2015 – Shauna R. Prewitt

Shauna PrewittShauna Prewitt, an associate at Skadden, Arps, Slate, Meagher & Flom, has demonstrated a profound commitment to furthering the ideals of the legal profession through her pro bono service, her local and national advocacy and leadership, and her sincere dedication to ensuring the justice system is fair and accessible for all.

While she already had been hard at work on the issue since 2008 in law school, Shauna shined a spotlight on a major flaw in our custody laws in 2012 when she published an open letter addressing former Congressman Todd Akin’s comment that “legitimate rape rarely leads to pregnancy.” Shauna countered that appalling statement by bravely sharing her personal story and bringing to light the legal obstacles for women like her who decide to raise a child conceived through rape. This powerful letter was picked up by national news outlets including CNN, MSNBC, and the Washington Post.

Shauna’s tireless activism has been instrumental in developing and passing state and federal laws strengthening protections for women with children conceived by rape by addressing the custody rights of their rapists. In just five years, Shauna has drafted and/or helped pass legislation in 14 states, including Illinois, and she is currently working with four more states that are considering similar legislation. On the federal level, Shauna worked with Congresswoman Debbie Wasserman Schultz to draft a bill known as the Rape Survivor Child Custody Act, which, thanks to their leadership, was signed into law by President Obama earlier this year as part of the Justice for Victims of Trafficking Act of 2015.

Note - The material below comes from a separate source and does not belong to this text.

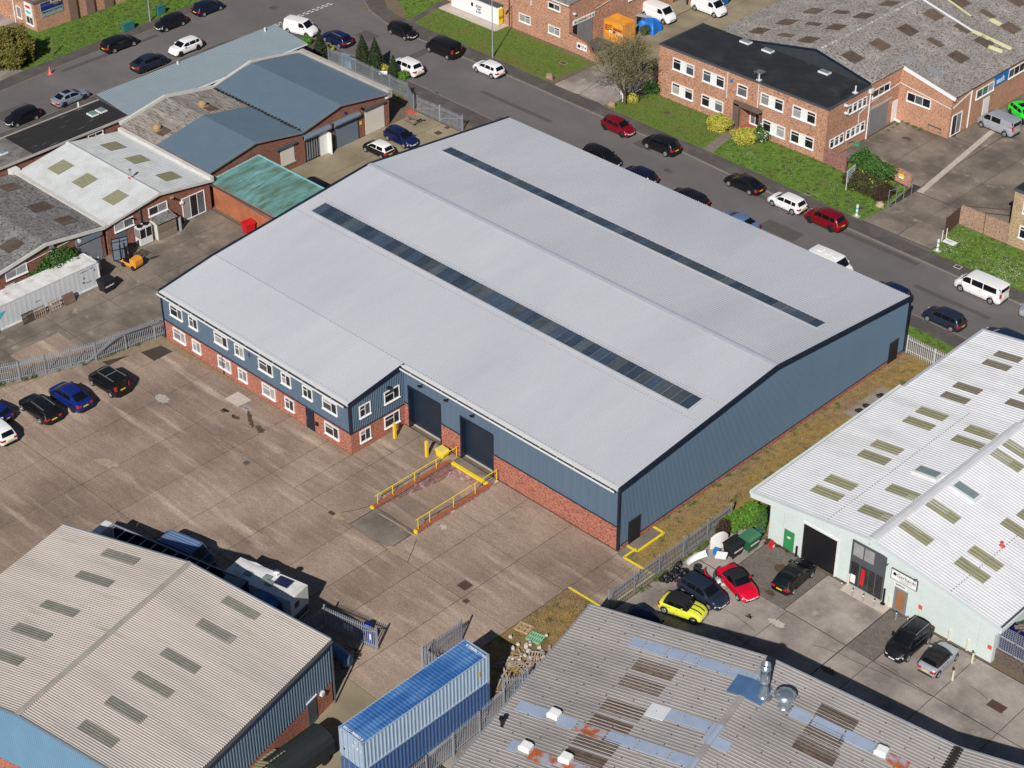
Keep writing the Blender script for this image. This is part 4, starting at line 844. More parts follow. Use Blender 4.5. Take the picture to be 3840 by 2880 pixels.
m = MB(); m.box(XF+.0, XF+.05, 33.95, 36.75, 0, 2.95); part('boarded_opening', m, M_cream, u2); m = MB(); m.box(XF+.0, XF+.25, 33.8, 36.9, 2.98, 3.2); part('lintel_canopy', m, M_dgrey, u2)
m = MB(); m.box(XF+.0, XF+.05, 21.9, 23.75, .85, 2.75); part('boarded_opening', m, M_cream, u2); m = MB(); m.box(XF+.0, XF+.3, 21.3, 24.0, 2.9, 3.1); part('lintel_canopy', m, M_dgrey, u2)
m = MB(); m.box(XF+.0, XF+.12, 21.8, 23.9, .7, .84); part('window_sill', m, M_concp, u2)
m = MB(); m.box(XF+.0, XF+.05, 18.4, 19.9, .9, 2.75); part('boarded_opening', m, M_cream, u2)
for y, z, mt in ((31.2, 3.75, M_signnavy), ): m = MB(); m.tube((XF, y, z), (XF+.12, y, z), .16, 8); part('alarm_box', m, mt, u2)
m = MB(); m.box(XF, XF+.02, 33.15, 33.45, 1.55, 1.95); part('warning_sign', m, M_yellow, u2)
for y, z in ((33.5, 3.4), (37.1, 3.4), (28.95, 1.3)): m = MB(); m.box(XF, XF+.3, y-.12, y+.12, z, z+.16); part('wall_lamp', m, M_whitep if y > 37 else M_black, u2)
# orange rendered lean-to with teal translucent roof
lt = thing('lean_to', 'orange-rendered lean-to with a teal translucent roof between the two workshops', 'lean-to', (-58, 14, 0))
z0 = 3.35
m = MB(); m.prism([(-66.9, 12.3), (-52.2, 12.3), (-52.2, 18.5), (-66.9, 18.5)], -.2, [2.95, 2.95, 3.35, 3.35]); part('rendered_wall', m, M_render, lt)
m = MB(); ribx(m, -67.1, -52.0, 12.1, 3.05, 18.7, 3.5, .26, .05, 'rib'); part('roof_sheet', m, M_teal, lt)
m = MB(); m.box(-67.0, -52.1, 12.02, 12.16, 2.72, 2.86); m.tube((-66.3, 12.22, 2.7), (-53, 12.22, 2.1), .05, 6); part('gutter', m, M_dgrey, lt)
m = MB(); m.bar((-67.15, 12.1, 3.1), (-67.15, 18.7, 3.55), .12, .16); m.bar((-67.15, 18.75, 3.55), (-52, 18.75, 3.55), .12, .12); part('edge_flashing', m, mat('teal_flashing', (.25, .50, .50), .5), lt)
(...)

Shauna’s amazing advocacy work merits recognition in its own right, yet it is just one part of what makes her a truly exceptional young lawyer. What flies under the radar is all of Shauna’s stellar pro bono work and service to the profession since first becoming a lawyer. Most notably, she already has devoted more than 2,600 hours to direct pro bono service across a broad range of cases in just her first five years of practice.